Meditation teachers, as a rule, do not approve of certain meditation objects for beginners, with good reasons. For instance, they would not recommend a female form as a meditation object for a male, and a male form for a female. That is because it can arouse lust, since it is mentioned in the Theragāthā that lust arose in some monk even on seeing a decayed female corpse in a cemetery. But in the same text one comes across an episode in connection with Venerable Nāgasamāla, which stands in utter contrast to it.

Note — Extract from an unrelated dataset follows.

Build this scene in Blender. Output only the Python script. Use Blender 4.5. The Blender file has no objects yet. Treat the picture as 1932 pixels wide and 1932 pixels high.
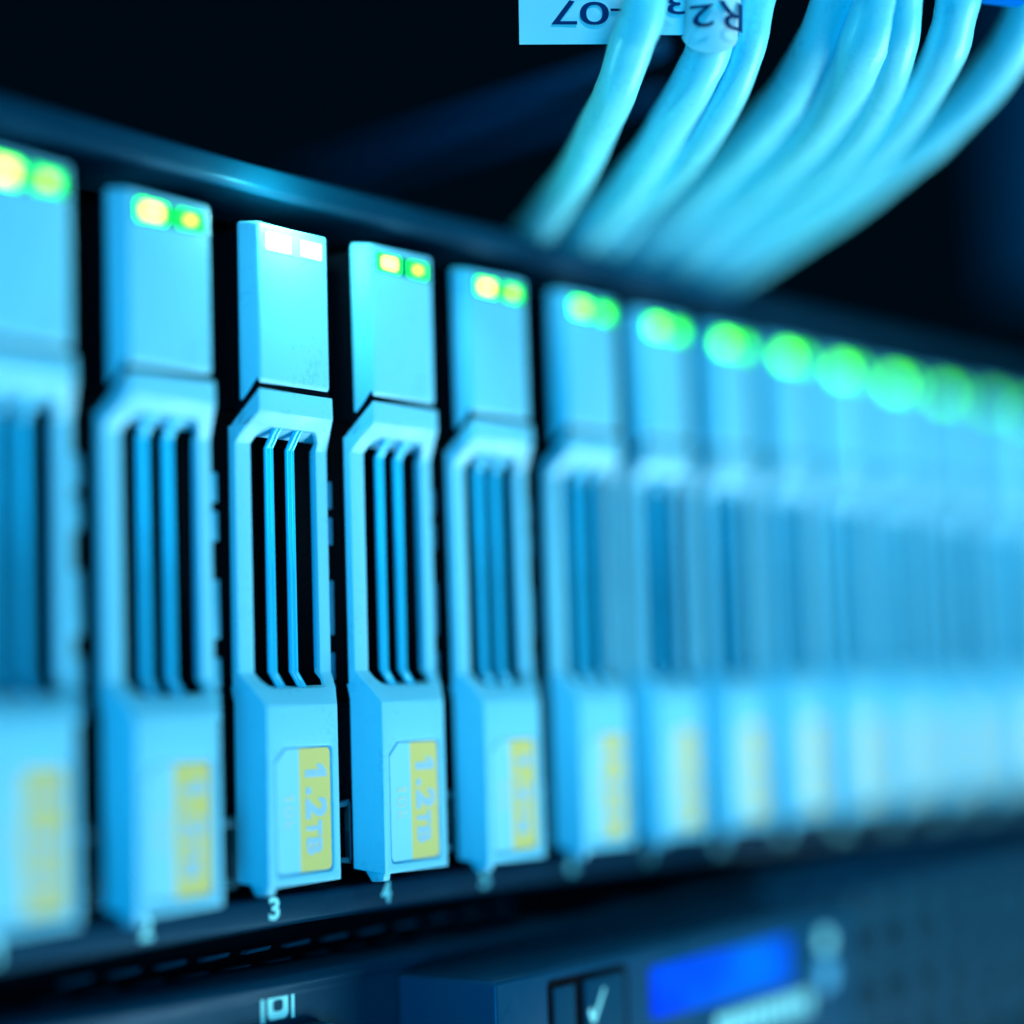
import bpy, bmesh, math, random
from mathutils import Vector, Matrix, noise
random.seed(7)
S = 0.01                      # everything below is written in centimetres
SC = bpy.context.scene
COL = SC.collection

# ------------------------------------------------------------------ camera
cam = bpy.data.cameras.new('camera'); camo = bpy.data.objects.new('camera', cam); COL.objects.link(camo)
CAMP = Vector((-15.57877, -14.3072, 1.92849))
RT = Vector((0.60891186, -0.79267488, -0.02988098)); UP = Vector((-0.05477676, -0.07959806, 0.99532088)); FW = Vector((0.79134433, 0.60442591, 0.09188837))
M = Matrix((RT, UP, -FW)).transposed().to_4x4(); M.translation = CAMP*S
camo.matrix_world = M
cam.sensor_width = 36; cam.lens = 36*3708.5/1932; cam.clip_start = 0.005; cam.clip_end = 50
cam.dof.use_dof = True; cam.dof.focus_distance = 0.2118; cam.dof.aperture_fstop = 3.95; cam.dof.aperture_blades = 0
SC.camera = camo

# ------------------------------------------------------------------ world, lamps, exposure
w = bpy.data.worlds.new('World'); SC.world = w; w.use_nodes = True
w.node_tree.nodes['Background'].inputs[0].default_value = (0.0, 0.12, 0.30, 1); w.node_tree.nodes['Background'].inputs[1].default_value = 0.02
SC.view_settings.view_transform = 'Standard'; SC.view_settings.look = 'None'; SC.view_settings.exposure = 0; SC.view_settings.gamma = 1

def area(name, loc, target, size, power, colr, sy=None):
    l = bpy.data.lights.new(name, 'AREA'); l.energy = power; l.color = colr; l.size = size*S
    if sy: l.shape = 'RECTANGLE'; l.size_y = sy*S
    o = bpy.data.objects.new(name, l); COL.objects.link(o); o.location = Vector(loc)*S
    o.rotation_euler = (Vector(target)-Vector(loc)).to_track_quat('-Z', 'Y').to_euler(); return o
area('key_lamp', (52, -66, -50), (6, 0, 3), 45, 8.4, (0.68, 0.99, 1.0))
area('blue_fill', (-135, -118, -25), (8, 0, 3), 90, 28, (0.0, 0.55, 1.0))  # added unseen fill that turns the left sides and mid tones blue
area('low_right_fill', (62, -26, -50), (4, 0, 4), 40, 4.6, (0.9, 0.97, 1.0))  # added unseen softbox, brightens the downward slopes of the latch frames
sp = bpy.data.lights.new('cable_fill', 'SPOT'); sp.energy = 9.0; sp.color = (0.55, 0.92, 1.0); sp.spot_size = math.radians(30); sp.spot_blend = .6; sp.shadow_soft_size = 6*S  # added unseen spot, aimed at the cables to brighten them
spo = bpy.data.objects.new('cable_fill', sp); COL.objects.link(spo); spo.location = Vector((-14, -34, 46))*S
spo.rotation_euler = (Vector((9, 5, 11.5))-Vector((-14, -34, 46))).to_track_quat('-Z', 'Y').to_euler()

# ------------------------------------------------------------------ materials
def mat(name, base, rough=0.45, spec=0.5, metal=0.0, emit=None, es=0, bump=0.0, bscale=60, speck=0.0, smudge=0.0, coat=0.0):
    m = bpy.data.materials.new(name); m.use_nodes = True; nt = m.node_tree; b = nt.nodes['Principled BSDF']
    b.inputs['Base Color'].default_value = (*base, 1); b.inputs['Roughness'].default_value = rough
    b.inputs['Specular IOR Level'].default_value = spec; b.inputs['Metallic'].default_value = metal
    b.inputs['Coat Weight'].default_value = coat
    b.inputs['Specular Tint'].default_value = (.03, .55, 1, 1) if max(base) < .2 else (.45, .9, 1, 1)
    if emit: b.inputs['Emission Color'].default_value = (*emit, 1); b.inputs['Emission Strength'].default_value = es
    tc = nt.nodes.new('ShaderNodeTexCoord')
    if bump:
        n = nt.nodes.new('ShaderNodeTexNoise'); n.inputs['Scale'].default_value = bscale/S; n.inputs['Detail'].default_value = 4
        bp = nt.nodes.new('ShaderNodeBump'); bp.inputs['Strength'].default_value = bump; bp.inputs['Distance'].default_value = 0.01*S
        nt.links.new(tc.outputs['Object'], n.inputs['Vector']); nt.links.new(n.outputs['Fac'], bp.inputs['Height']); nt.links.new(bp.outputs[0], b.inputs['Normal'])
    if smudge or speck:
        n = nt.nodes.new('ShaderNodeTexNoise'); n.inputs['Scale'].default_value = 1.6/S; n.inputs['Detail'].default_value = 5; n.inputs['Roughness'].default_value = .65
        nt.links.new(tc.outputs['Object'], n.inputs['Vector'])
        r = nt.nodes.new('ShaderNodeMapRange'); r.inputs[1].default_value = .3; r.inputs[2].default_value = .7; r.inputs[3].default_value = rough-smudge; r.inputs[4].default_value = rough+smudge
        nt.links.new(n.outputs['Fac'], r.inputs[0]); nt.links.new(r.outputs[0], b.inputs['Roughness'])
        n2 = nt.nodes.new('ShaderNodeTexNoise'); n2.inputs['Scale'].default_value = 14/S; n2.inputs['Detail'].default_value = 6; n2.inputs['Roughness'].default_value = .7
        nt.links.new(tc.outputs['Object'], n2.inputs['Vector'])
        mul = nt.nodes.new('ShaderNodeMath'); mul.operation = 'MULTIPLY'
        nt.links.new(n.outputs['Fac'], mul.inputs[0]); nt.links.new(n2.outputs['Fac'], mul.inputs[1])
        r2 = nt.nodes.new('ShaderNodeMapRange'); r2.inputs[1].default_value = .29; r2.inputs[2].default_value = .40; r2.inputs[3].default_value = 0; r2.inputs[4].default_value = speck
        nt.links.new(mul.outputs[0], r2.inputs[0])
        mx = nt.nodes.new('ShaderNodeMix'); mx.data_type = 'RGBA'
        mx.inputs[6].default_value = (*base, 1); mx.inputs[7].default_value = (base[0]*.55, base[1]*.7, base[2]*.8, 1)
        nt.links.new(r2.outputs[0], mx.inputs[0]); nt.links.new(mx.outputs[2], b.inputs['Base Color'])
    return m
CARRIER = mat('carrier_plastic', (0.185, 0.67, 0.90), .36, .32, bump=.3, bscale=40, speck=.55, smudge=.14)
WINDOW = mat('window_plastic', (0.0, 0.26, 0.12), .22, .4)  # green halo of the lights put into the dark base colour
WINDOW_LIT = mat('window_lit', (0.25, 0.60, 0.72), .22, .6)  # lit copy of the window: glow of the white lights in its colour
BAR = mat('bar_metal', (0.03, 0.64, 1.0), .20, 1.0, metal=.1, smudge=.12, speck=.6)
TRAY = mat('tray_black', (0.002, 0.003, 0.005), .7, .05)
SPRING = mat('spring_metal', (0.03, 0.35, 0.6), .45, .5, metal=.2)
PALE = mat('label_pale', (0.26, 0.74, 0.92), .5, .3)
GROOVE_SHADE = mat('groove_shade', (0.03, 0.30, 0.55), .5, .3)  # darker blue that paints the shade of the label groove
YELLOW = mat('label_yellow', (0.78, 0.66, 0.20), .5, .3)
INK = mat('label_ink', (0.34, 0.62, 0.80), .5, .3, bump=.6, bscale=25)
FAINT = mat('label_faint_ink', (0.50, 0.70, 0.55), .5, .3)
DARK = mat('chassis_black', (0.001, 0.034, 0.070), .45, .22, bump=.25, bscale=40, smudge=.08, speck=.5)
DARK2 = mat('module_black', (0.003, 0.065, 0.14), .36, .40, bump=.2, bscale=30, smudge=.1, speck=.5)
VOID = mat('bay_black', (0.002, 0.003, 0.005), .8, .04)
PRINT = mat('printed_white', (0.35, 0.95, 1.0), .5, .3)
KEYM = mat('key_grey', (0.003, 0.06, 0.12), .4, .15)
MESHM = mat('grille_black', (0.002, 0.060, 0.11), .5, .1)
LCD = mat('lcd_screen', (0.0, 0.02, 0.1), .2, .5, emit=(0.0, 0.16, 1.0), es=1.0)
_nt = LCD.node_tree; _n = _nt.nodes.new('ShaderNodeTexNoise'); _n.inputs['Scale'].default_value = .45/S; _t = _nt.nodes.new('ShaderNodeTexCoord'); _r = _nt.nodes.new('ShaderNodeValToRGB')
_r.color_ramp.elements[0].position = .38; _r.color_ramp.elements[0].color = (0, .02, 1, 1); _r.color_ramp.elements[1].position = .62; _r.color_ramp.elements[1].color = (0, .19, 1, 1)
_nt.links.new(_t.outputs['Object'], _n.inputs['Vector']); _nt.links.new(_n.outputs['Fac'], _r.inputs[0]); _nt.links.new(_r.outputs[0], _nt.nodes['Principled BSDF'].inputs['Emission Color'])
LOUVRE = mat('louvre_metal', (0.01, 0.10, 0.16), .4, .3)
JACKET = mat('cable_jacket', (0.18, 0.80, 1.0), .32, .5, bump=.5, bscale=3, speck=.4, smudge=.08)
PAPER = mat('tag_paper', (0.36, 0.72, 0.85), .55, .3)
INKB = mat('tag_ink', (0.0, 0.02, 0.10), .5, .3)
BLUEP = mat('blue_plastic', (0.0, 0.15, 0.6), .5, .0)
STEEL = mat('rack_steel', (0.0005, 0.09, 0.26), .5, .4)
def led(name, c, s): return mat(name, (0.02, 0.2, 0.05), .3, .5, emit=c, es=s)
LEDSET = []
for q, f in enumerate((1, 1.1, .95, .65, .4)):
    LEDSET.append([led('led_hot', (0.010, 1.0, 0.02), 10.0*f), led('core_hot', (0.40 if q == 0 else .12, 1.0, 0.055 if q == 0 else .01), 12.0*f), led('led_mid', (0.006, 1.0, 0.03), 4.0*f), led('core_mid', (0.40 if q == 0 else .10, 1.0, 0.02), 7*f)])
LED_HOT, CORE_HOT, LED_MID, CORE_MID = LEDSET[0]
LED_WHITE = led('led_white', (0.6, 1.0, 0.85), 14.0)
LED_SOFT = led('led_soft', (0.85, 0.9, 0.70), 2.2)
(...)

Venerable Nāgasamāla attained arahant-hood with the help of a potentially pernicious meditation object, as he describes it, in his words: “Once, on my begging round, I happened to look up to see a dancing woman, beautifully dressed and bedecked, dancing to the rhythm of an orchestra just on the middle of the highway.” And, what happened then?
Tato me manasikāro,
yoniso udapajjatha,
ādīnavo pāturahu,
nibbidā samatiṭṭhatha,
tato cittaṃ vimucci me,_
passa dhammasudhammataṃ.
“Just then, radical attention
Arose from within me,
The perils were manifest,
And dejection took place,
Then my mind got released,
Behold the goodness of the Norm.”
If one wishes to discover the goodness of this norm, one has to interpret the sutta in question in a broader perspective, without limiting its application to skilful mental states. If a train of thoughts had got started up about that gem, even through a wrong concentration, and thereby a wrong mindfulness and a wrong concentration had taken shape, at whatever moment radical attention comes on the scene, complete reorientation occurs instantaneously, true to those qualities of the Dhamma implied by the terms, sandiṭṭhika, visible here and now, akālika, not involving time, and ehipassika, inviting one to come and see.